You mention that a company’s attitude is more important than its tools. For leaders trying to build an “insights culture,” what are the most critical behaviors they must model, and how can they measure if this cultural shift is actually taking hold?

Leaders have to model relentless curiosity. When an analyst brings them a chart showing a 5% drop in customer retention, their first question can’t be, “How do we fix the number?” It has to be, “What happened to those customers? Tell me their story.” That single question changes the entire dynamic. It gives the analyst permission to dig, to connect with the contact center, to listen to calls. As for measurement, it’s less about a new KPI and more about observing behaviors. Are teams proactively bringing insights to meetings that weren’t asked for? Are project proposals starting with a customer insight as their justification? When you hear a product manager say, “I was reviewing support tickets and noticed a trend we need to address,” you know the culture is starting to take hold. It’s about moving from a culture of reporting to a culture of discovery.

The article notes some brands collect “VoC for VoC’s own sake.” When you’ve seen a company successfully move past this, what was the catalyst for change, and what specific kinds of insights finally demonstrated the true value of their efforts?

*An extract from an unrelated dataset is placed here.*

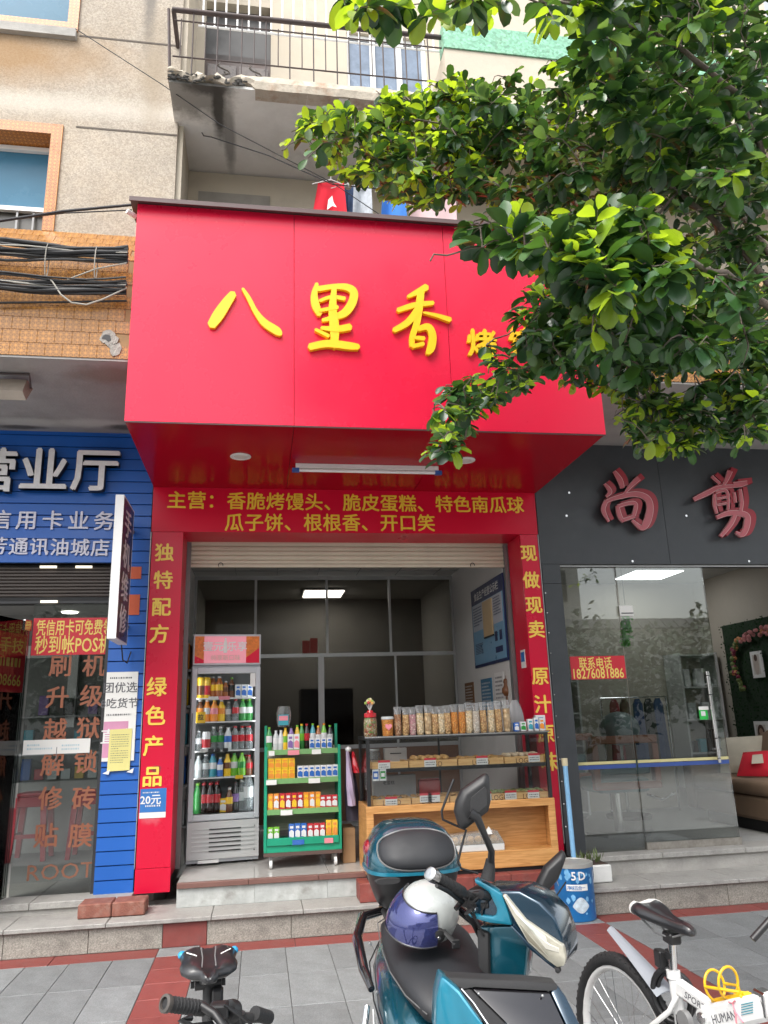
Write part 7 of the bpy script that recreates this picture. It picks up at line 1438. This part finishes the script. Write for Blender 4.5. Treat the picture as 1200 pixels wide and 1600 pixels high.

Often, the catalyst is a painful realization that all their “good” numbers are masking a slow decline. I saw this with a company that had fantastic top-level satisfaction scores, but they were bleeding long-term customers. The leadership team was baffled. The change began when a new leader empowered the analytics team to stop reporting and start investigating. They stopped asking about satisfaction and started analyzing customer effort. The insight that broke everything open was a report correlating the number of support contacts a customer made in a year with their likelihood to churn. They found that even if every one of those interactions ended with a “satisfied” rating, the sheer effort of having to call in three or more times a year made customers leave. That insight directly tied the operational burden on customers to lost revenue, and for the first time, the “VoC program” was seen as a profit center, not a cost center.

You argue that everything should focus on delivering the “Brand Promise.” Could you share an anecdote where a customer insight directly challenged a long-held internal belief and ultimately led to a significant improvement in a core process that better served customers?

There was a financial services company whose brand promise was “Effortless Banking.” Internally, they were incredibly proud of their multi-factor authentication and complex, multi-step wire transfer process, viewing it as a sign of their commitment to security. But customer insights, pulled from chat logs and session replays, painted a different picture. We saw a massive drop-off rate during the transfer process. Customers were frustrated, confused, and felt it was anything but “effortless.” The insight directly challenged the sacred internal belief that more security steps equaled a better customer experience. It sparked a huge debate, but ultimately, they streamlined the entire process, using backend technology for security instead of placing the burden on the customer. Not only did transfer completion rates soar, but the company finally started living up to its own promise.

Do you have any advice for our readers?

My advice is to become a storyteller. If you’re an analyst, stop delivering spreadsheets and start telling the stories hidden within the data. If you’re a leader, stop asking for numbers and start asking for the narrative behind them. The most powerful force for change in any organization isn’t a new dashboard or a new survey tool; it’s a compelling, human story that makes the customer’s experience impossible to ignore. Find those stories, tell them relentlessly, and connect them directly to your brand’s core mission. That’s how you move from simply collecting voices to driving real, meaningful change.